DATA EXTRACT -
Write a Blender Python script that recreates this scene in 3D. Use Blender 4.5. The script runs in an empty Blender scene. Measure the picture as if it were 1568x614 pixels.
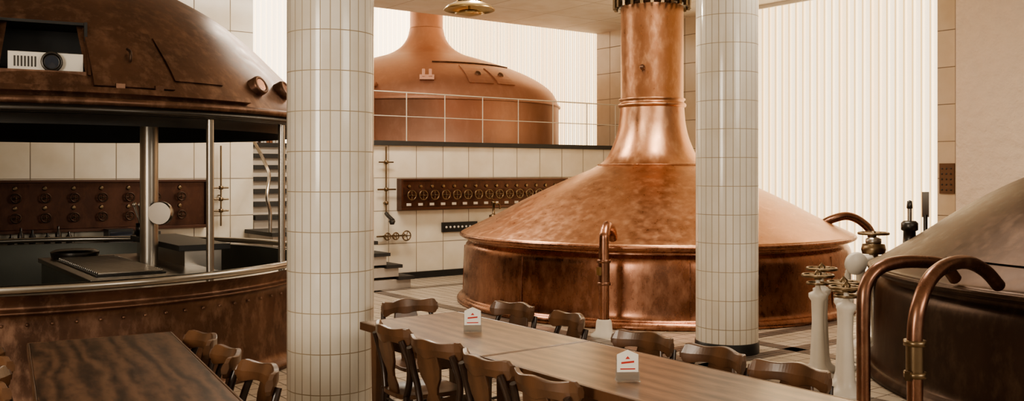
import bpy, math, random
from mathutils import Vector, Matrix
random.seed(4)
PI=math.pi
# ---------------------------------------------------------------- materials
def nodes(name):
    m=bpy.data.materials.new(name); m.use_nodes=True
    nt=m.node_tree; b=nt.nodes['Principled BSDF']
    return m,nt,b
def N(nt,t,**k):
    n=nt.nodes.new(t)
    for a,v in k.items():
        if a in n.inputs.keys(): n.inputs[a].default_value=v
        else: setattr(n,a,v)
    return n
def c4(c): return (c[0],c[1],c[2],1)
def mixc(nt,fac,a,b):
    n=nt.nodes.new('ShaderNodeMix'); n.data_type='RGBA'
    for i,v in ((6,a),(7,b)):
        if isinstance(v,tuple): n.inputs[i].default_value=c4(v)
        else: nt.links.new(v,n.inputs[i])
    if isinstance(fac,float): n.inputs[0].default_value=fac
    else: nt.links.new(fac,n.inputs[0])
    return n.outputs[2]
def ramp(nt,src,a,b):
    r=nt.nodes.new('ShaderNodeMapRange'); r.inputs[1].default_value=a; r.inputs[2].default_value=b
    nt.links.new(src,r.inputs[0]); return r.outputs[0]
def objco(nt,scale=(1,1,1)):
    t=nt.nodes.new('ShaderNodeTexCoord'); mp=nt.nodes.new('ShaderNodeMapping')
    mp.inputs['Scale'].default_value=scale
    nt.links.new(t.outputs['Object'],mp.inputs['Vector']); return mp.outputs[0]
def bump(nt,b,h,s,d=0.01):
    n=nt.nodes.new('ShaderNodeBump'); n.inputs['Strength'].default_value=s; n.inputs['Distance'].default_value=d
    nt.links.new(h,n.inputs['Height']); nt.links.new(n.outputs[0],b.inputs['Normal'])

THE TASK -
Give the data above again in full and unchanged, skipping the pictures.

FINISHED TASK -
Write a Blender Python script that recreates this scene in 3D. Use Blender 4.5. The script runs in an empty Blender scene. Measure the picture as if it were 1568x614 pixels.
import bpy, math, random
from mathutils import Vector, Matrix
random.seed(4)
PI=math.pi
# ---------------------------------------------------------------- materials
def nodes(name):
    m=bpy.data.materials.new(name); m.use_nodes=True
    nt=m.node_tree; b=nt.nodes['Principled BSDF']
    return m,nt,b
def N(nt,t,**k):
    n=nt.nodes.new(t)
    for a,v in k.items():
        if a in n.inputs.keys(): n.inputs[a].default_value=v
        else: setattr(n,a,v)
    return n
def c4(c): return (c[0],c[1],c[2],1)
def mixc(nt,fac,a,b):
    n=nt.nodes.new('ShaderNodeMix'); n.data_type='RGBA'
    for i,v in ((6,a),(7,b)):
        if isinstance(v,tuple): n.inputs[i].default_value=c4(v)
        else: nt.links.new(v,n.inputs[i])
    if isinstance(fac,float): n.inputs[0].default_value=fac
    else: nt.links.new(fac,n.inputs[0])
    return n.outputs[2]
def ramp(nt,src,a,b):
    r=nt.nodes.new('ShaderNodeMapRange'); r.inputs[1].default_value=a; r.inputs[2].default_value=b
    nt.links.new(src,r.inputs[0]); return r.outputs[0]
def objco(nt,scale=(1,1,1)):
    t=nt.nodes.new('ShaderNodeTexCoord'); mp=nt.nodes.new('ShaderNodeMapping')
    mp.inputs['Scale'].default_value=scale
    nt.links.new(t.outputs['Object'],mp.inputs['Vector']); return mp.outputs[0]
def bump(nt,b,h,s,d=0.01):
    n=nt.nodes.new('ShaderNodeBump'); n.inputs['Strength'].default_value=s; n.inputs['Distance'].default_value=d
    nt.links.new(h,n.inputs['Height']); nt.links.new(n.outputs[0],b.inputs['Normal'])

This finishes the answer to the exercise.